Start Listed entries
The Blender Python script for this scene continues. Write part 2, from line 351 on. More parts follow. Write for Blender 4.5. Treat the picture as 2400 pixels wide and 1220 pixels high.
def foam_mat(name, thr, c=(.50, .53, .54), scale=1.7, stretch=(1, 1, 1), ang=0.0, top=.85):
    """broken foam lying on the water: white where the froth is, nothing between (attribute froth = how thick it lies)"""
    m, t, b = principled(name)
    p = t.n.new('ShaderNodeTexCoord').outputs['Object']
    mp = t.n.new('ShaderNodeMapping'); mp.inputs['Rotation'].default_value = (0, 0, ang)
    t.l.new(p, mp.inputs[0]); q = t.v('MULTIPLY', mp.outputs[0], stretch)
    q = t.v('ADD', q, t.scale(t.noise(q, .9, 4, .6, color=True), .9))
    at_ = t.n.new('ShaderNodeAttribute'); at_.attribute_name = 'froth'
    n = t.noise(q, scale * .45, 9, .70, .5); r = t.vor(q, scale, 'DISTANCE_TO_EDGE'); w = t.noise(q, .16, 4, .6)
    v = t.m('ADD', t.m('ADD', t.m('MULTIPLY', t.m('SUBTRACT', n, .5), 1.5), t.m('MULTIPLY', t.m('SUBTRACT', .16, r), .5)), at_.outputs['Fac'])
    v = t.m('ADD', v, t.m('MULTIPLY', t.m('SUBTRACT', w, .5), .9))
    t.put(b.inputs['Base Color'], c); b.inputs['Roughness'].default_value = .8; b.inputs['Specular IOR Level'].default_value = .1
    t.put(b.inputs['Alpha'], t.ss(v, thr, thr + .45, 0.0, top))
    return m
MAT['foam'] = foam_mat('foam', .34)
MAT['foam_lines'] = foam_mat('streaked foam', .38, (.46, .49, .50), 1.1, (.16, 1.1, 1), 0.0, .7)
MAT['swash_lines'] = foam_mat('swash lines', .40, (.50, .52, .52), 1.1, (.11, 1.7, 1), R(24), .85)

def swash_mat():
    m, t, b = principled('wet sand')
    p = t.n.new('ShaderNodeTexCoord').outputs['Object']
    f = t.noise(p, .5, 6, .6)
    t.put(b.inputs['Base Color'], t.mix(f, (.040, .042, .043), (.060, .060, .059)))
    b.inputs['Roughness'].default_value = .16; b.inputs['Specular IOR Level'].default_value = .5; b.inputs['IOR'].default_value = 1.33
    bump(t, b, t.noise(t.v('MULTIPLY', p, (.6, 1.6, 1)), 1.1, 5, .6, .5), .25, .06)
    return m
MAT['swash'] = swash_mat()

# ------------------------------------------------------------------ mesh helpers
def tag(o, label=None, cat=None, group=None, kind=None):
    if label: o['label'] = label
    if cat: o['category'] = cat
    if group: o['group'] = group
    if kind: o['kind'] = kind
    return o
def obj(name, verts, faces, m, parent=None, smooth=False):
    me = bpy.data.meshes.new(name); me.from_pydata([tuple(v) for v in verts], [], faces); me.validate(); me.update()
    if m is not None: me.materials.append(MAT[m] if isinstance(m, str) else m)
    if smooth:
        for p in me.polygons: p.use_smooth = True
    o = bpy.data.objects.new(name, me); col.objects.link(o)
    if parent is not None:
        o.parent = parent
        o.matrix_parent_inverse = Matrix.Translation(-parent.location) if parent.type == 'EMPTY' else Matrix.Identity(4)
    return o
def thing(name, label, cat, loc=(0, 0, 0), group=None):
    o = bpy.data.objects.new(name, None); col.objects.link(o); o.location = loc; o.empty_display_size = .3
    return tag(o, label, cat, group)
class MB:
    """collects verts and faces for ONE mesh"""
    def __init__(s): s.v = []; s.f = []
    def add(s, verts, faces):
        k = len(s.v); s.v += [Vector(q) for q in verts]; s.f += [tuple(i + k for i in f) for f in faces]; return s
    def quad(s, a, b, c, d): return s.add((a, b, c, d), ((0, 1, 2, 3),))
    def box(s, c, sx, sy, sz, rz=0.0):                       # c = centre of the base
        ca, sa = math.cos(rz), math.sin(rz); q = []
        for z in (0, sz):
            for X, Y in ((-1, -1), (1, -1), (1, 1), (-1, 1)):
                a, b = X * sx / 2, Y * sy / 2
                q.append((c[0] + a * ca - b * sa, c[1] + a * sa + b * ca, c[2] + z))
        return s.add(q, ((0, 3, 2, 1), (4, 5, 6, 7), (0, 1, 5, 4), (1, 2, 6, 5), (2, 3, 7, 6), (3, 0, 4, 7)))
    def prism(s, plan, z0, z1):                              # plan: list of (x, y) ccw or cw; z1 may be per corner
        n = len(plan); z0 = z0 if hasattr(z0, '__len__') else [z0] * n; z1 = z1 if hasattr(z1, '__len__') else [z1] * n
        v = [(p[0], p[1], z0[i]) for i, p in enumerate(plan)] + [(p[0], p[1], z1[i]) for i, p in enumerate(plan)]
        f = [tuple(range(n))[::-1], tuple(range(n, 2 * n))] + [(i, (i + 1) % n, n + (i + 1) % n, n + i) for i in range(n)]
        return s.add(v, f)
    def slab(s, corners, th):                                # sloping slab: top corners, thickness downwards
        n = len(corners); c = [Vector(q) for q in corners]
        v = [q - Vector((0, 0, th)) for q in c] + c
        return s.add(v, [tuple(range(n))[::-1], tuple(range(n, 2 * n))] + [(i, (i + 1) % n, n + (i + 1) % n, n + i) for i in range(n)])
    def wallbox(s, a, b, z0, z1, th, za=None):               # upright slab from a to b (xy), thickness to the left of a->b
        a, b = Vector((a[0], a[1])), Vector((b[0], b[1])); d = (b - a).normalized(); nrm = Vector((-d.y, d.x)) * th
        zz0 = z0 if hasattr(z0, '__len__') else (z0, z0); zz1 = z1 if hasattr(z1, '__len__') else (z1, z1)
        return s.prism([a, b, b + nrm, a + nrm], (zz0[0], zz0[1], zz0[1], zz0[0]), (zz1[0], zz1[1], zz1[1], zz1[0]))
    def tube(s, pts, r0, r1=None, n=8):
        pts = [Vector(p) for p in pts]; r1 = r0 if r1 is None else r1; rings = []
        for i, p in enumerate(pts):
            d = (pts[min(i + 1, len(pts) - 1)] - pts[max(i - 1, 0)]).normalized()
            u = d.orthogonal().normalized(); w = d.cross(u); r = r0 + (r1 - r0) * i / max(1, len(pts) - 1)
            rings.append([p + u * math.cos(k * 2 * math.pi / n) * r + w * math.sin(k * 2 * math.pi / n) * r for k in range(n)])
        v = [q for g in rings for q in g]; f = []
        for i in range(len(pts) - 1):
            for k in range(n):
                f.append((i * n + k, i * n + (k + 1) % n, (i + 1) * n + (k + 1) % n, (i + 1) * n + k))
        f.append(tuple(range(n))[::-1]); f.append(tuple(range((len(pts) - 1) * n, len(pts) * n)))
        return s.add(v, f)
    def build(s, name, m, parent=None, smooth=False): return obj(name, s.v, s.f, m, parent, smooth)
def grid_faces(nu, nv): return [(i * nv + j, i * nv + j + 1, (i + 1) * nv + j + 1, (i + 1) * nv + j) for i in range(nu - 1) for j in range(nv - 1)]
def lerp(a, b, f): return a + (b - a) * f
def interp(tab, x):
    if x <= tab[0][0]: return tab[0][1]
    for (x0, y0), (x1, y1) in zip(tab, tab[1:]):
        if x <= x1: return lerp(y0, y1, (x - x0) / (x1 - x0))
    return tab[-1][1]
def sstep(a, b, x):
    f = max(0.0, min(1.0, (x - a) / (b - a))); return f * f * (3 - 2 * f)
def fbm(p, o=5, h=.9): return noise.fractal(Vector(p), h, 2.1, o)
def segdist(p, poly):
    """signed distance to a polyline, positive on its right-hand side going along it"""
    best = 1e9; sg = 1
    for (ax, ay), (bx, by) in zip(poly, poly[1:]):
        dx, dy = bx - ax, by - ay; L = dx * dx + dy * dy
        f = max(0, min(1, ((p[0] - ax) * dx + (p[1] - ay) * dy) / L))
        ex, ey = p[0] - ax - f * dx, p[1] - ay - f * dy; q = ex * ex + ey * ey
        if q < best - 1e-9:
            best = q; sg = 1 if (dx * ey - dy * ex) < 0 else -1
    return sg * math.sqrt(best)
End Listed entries
Start Listed entries
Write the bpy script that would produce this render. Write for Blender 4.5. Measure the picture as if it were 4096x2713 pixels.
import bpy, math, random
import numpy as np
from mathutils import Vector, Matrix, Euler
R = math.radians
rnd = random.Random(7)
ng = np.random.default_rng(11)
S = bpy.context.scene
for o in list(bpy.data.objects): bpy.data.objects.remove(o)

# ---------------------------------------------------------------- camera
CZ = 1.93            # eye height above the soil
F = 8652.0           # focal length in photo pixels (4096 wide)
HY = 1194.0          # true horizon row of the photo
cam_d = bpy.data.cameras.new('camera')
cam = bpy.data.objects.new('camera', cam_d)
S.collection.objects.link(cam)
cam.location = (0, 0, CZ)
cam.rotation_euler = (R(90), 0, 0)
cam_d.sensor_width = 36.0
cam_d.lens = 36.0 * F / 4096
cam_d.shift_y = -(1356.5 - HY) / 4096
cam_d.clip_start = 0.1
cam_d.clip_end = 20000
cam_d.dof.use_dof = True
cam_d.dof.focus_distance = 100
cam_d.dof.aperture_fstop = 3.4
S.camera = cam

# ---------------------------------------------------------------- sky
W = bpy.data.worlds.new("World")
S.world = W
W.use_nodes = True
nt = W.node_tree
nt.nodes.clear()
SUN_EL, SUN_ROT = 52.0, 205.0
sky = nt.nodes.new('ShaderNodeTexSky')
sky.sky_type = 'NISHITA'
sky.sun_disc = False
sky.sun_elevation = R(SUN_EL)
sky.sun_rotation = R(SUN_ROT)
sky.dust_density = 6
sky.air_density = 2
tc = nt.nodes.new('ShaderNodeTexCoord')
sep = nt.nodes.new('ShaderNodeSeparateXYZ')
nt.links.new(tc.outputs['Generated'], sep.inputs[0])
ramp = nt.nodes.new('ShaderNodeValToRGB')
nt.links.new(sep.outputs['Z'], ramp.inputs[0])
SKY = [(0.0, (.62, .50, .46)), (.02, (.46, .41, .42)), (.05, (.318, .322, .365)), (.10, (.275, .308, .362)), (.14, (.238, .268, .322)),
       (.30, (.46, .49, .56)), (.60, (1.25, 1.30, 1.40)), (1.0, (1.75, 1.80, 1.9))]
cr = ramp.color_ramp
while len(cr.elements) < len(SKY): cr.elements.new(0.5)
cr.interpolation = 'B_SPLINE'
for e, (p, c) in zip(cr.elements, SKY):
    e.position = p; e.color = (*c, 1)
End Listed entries
Start Listed entries
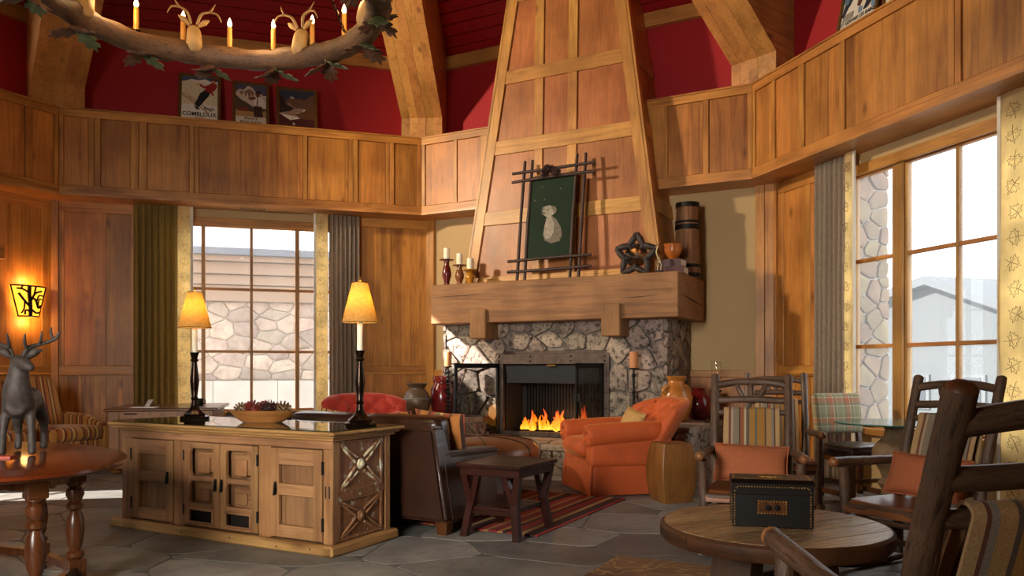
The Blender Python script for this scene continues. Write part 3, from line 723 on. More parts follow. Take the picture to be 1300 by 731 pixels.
End Listed entries
* [Prompt]:
Give every line of the material that includes the string "pixels".

* [Solution for this problem]:
The Blender Python script for this scene continues. Write part 2, from line 351 on. More parts follow. Write for Blender 4.5. Treat the picture as 2400 pixels wide and 1220 pixels high.
Write the bpy script that would produce this render. Write for Blender 4.5. Measure the picture as if it were 4096x2713 pixels.
F = 8652.0           # focal length in photo pixels (4096 wide)
The Blender Python script for this scene continues. Write part 3, from line 723 on. More parts follow. Take the picture to be 1300 by 731 pixels.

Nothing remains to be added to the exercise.